- WRITTEN EXERCISE -
Return all lines with the word "Write" in them.

--- INFORMATION SUPPLIED ---

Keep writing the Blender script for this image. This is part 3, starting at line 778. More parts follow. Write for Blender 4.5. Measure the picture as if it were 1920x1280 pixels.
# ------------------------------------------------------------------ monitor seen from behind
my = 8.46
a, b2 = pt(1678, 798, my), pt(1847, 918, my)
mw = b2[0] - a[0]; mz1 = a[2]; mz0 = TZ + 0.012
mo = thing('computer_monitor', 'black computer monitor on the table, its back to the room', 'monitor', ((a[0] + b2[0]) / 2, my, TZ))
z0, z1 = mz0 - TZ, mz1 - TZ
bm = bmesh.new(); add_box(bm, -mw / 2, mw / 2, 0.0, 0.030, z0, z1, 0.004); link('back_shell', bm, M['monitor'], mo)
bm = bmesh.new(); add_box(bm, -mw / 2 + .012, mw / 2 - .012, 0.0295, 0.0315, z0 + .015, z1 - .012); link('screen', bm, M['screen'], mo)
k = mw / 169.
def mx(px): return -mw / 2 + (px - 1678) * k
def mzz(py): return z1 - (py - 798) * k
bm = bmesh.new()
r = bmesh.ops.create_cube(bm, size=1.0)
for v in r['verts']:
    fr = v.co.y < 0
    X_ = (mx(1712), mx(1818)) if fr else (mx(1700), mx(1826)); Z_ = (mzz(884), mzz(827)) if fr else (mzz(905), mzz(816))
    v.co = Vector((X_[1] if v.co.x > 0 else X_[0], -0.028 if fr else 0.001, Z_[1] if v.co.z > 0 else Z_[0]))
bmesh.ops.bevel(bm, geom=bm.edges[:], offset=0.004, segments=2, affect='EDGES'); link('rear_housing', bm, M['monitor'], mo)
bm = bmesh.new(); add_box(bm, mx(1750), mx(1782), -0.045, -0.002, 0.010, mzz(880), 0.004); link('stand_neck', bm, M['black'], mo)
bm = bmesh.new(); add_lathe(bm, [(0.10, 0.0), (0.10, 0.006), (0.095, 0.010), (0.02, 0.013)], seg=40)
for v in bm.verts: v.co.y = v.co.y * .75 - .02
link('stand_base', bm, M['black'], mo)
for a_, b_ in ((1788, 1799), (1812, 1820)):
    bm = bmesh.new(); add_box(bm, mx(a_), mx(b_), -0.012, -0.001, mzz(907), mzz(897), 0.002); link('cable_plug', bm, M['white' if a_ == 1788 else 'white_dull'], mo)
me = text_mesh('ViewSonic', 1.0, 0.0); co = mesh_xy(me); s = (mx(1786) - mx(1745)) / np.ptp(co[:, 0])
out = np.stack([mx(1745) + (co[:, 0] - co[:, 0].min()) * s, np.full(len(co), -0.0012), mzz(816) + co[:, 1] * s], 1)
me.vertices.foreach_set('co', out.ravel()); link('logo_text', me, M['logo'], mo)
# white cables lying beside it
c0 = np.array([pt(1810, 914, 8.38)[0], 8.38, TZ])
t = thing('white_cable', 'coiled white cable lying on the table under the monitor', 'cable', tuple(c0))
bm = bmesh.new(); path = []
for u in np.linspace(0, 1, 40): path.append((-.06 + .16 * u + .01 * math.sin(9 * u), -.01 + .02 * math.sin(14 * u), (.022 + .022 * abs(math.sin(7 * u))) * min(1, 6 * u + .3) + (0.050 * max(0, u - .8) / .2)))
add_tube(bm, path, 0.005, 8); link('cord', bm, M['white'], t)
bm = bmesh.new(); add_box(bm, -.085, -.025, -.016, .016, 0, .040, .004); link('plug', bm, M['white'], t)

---
--- INFORMATION SUPPLIED ---

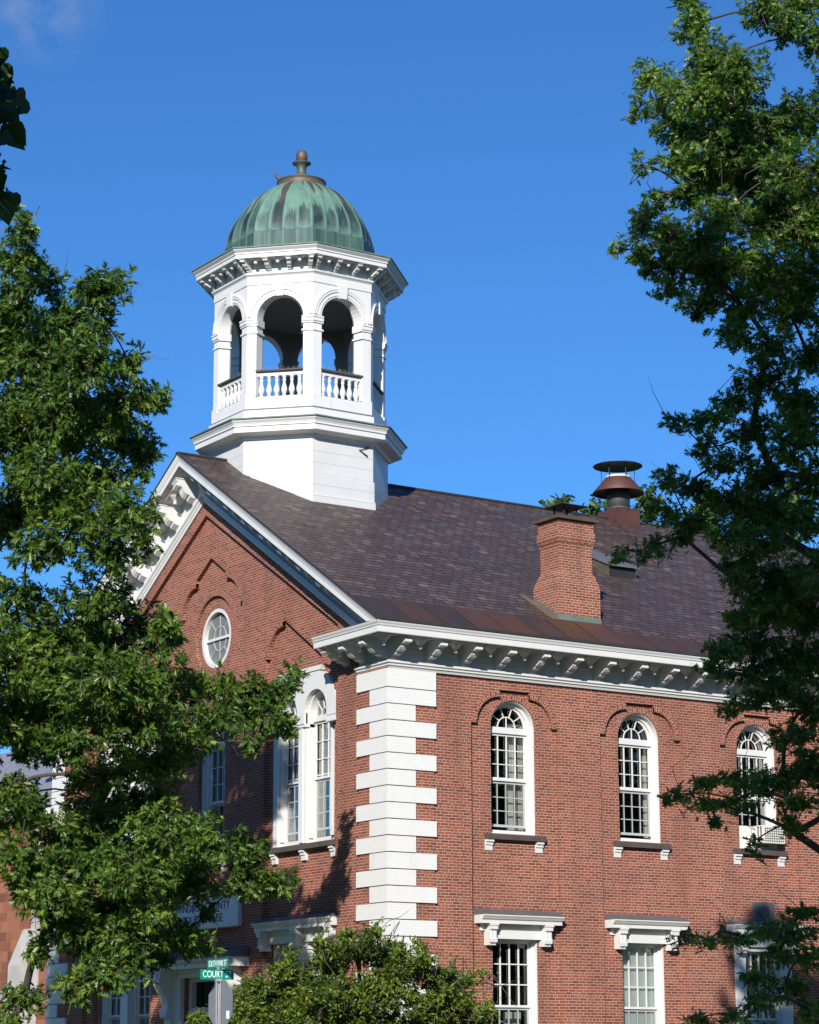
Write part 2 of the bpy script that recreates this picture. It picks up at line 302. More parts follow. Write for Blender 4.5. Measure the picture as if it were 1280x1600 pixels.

---

- COMPLETED EXERCISE -
Keep writing the Blender script for this image. This is part 3, starting at line 778. More parts follow. Write for Blender 4.5. Measure the picture as if it were 1920x1280 pixels.
Write part 2 of the bpy script that recreates this picture. It picks up at line 302. More parts follow. Write for Blender 4.5. Measure the picture as if it were 1280x1600 pixels.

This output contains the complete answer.